I will say that some other mediums have provided just as much inspiration at times; from video games (Dead Space 2, Super Metroid), to TV shows (Breaking Bad, The Wire), and last but not least, graphic novels (The Sandman, The Watchmen). For me, as long as that inspiration is there, and people continue to make art that contributes to it, I think I’ll be able to stay motivated to take what I see and hear of the world, and process it into a creative voice of my own.

Igloo :: Tell us more about how you deliver your “sound” to listeners and fans. Distribution, campaigns, live shows, word of mouth etc.

AA :: My presence as a musician is very… “digital”. I have never played a live show, and I must admit it is not something that really interests me much. Personally, my music is not the kind of stuff I envision people wanting to listen to live, at any venue, much less a crowded club. I far prefer to sit at home and take in records at my own pace, and I guess I’ve always just assumed that most of my listeners feel the same way. I might be wrong, but the fact that I also sometimes suffer from social anxiety means it’s not likely to happen regardless.

In terms of communicating with fans, it’s something I definitely enjoy, and the majority of my social media interaction is done through the Atra Aeterna Facebook page.
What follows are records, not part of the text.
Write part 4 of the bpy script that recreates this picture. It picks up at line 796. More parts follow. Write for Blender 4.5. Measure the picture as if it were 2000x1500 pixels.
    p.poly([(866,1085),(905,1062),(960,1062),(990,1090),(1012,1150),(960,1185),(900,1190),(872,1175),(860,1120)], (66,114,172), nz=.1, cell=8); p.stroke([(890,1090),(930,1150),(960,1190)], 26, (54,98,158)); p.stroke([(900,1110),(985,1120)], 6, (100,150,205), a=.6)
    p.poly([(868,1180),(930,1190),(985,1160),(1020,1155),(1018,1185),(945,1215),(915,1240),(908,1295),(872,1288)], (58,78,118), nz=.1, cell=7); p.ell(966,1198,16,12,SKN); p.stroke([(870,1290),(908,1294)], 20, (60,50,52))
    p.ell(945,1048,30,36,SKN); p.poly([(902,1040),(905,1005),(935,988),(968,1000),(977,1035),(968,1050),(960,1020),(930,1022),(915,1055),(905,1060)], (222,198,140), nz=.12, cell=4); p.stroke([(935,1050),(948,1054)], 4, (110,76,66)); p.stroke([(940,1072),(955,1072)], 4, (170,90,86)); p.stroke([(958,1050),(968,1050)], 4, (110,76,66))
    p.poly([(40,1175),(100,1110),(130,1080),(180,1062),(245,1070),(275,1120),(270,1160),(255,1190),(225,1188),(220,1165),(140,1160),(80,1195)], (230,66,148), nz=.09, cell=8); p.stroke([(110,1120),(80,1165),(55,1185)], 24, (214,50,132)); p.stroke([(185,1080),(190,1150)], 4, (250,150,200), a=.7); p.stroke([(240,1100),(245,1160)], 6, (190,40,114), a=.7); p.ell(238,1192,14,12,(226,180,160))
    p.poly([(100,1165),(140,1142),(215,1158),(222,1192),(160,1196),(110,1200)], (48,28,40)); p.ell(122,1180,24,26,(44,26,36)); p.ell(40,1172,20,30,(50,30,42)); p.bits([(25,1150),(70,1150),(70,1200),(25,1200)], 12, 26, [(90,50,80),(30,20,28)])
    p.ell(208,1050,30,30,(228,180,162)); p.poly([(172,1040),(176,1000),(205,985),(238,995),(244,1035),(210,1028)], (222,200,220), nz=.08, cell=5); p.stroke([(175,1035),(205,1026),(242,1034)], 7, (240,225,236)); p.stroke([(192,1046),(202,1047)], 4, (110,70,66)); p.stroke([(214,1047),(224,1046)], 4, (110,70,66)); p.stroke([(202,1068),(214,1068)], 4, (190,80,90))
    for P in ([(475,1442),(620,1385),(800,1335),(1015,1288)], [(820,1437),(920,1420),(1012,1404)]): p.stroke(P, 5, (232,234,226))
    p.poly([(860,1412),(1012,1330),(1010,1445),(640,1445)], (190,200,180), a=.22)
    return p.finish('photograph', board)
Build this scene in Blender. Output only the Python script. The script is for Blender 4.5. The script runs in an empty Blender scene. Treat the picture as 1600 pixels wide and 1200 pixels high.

It can be a lot of fun, hearing feedback from people, and I’m always amazed at the similarities between my own artistic interests and those of fans. I’ve had people leave messages of encouragement on the wall in the past, and those posts have quickly turned into full blown conversations about the glory days of SNES RPGs, or recommendations of good post-rock bands to check out. It’s just very rewarding to know that a lot of them come from the same background, enjoy the same movies and music—that they get what I’m trying to do, and in that respect, I’ve been very lucky.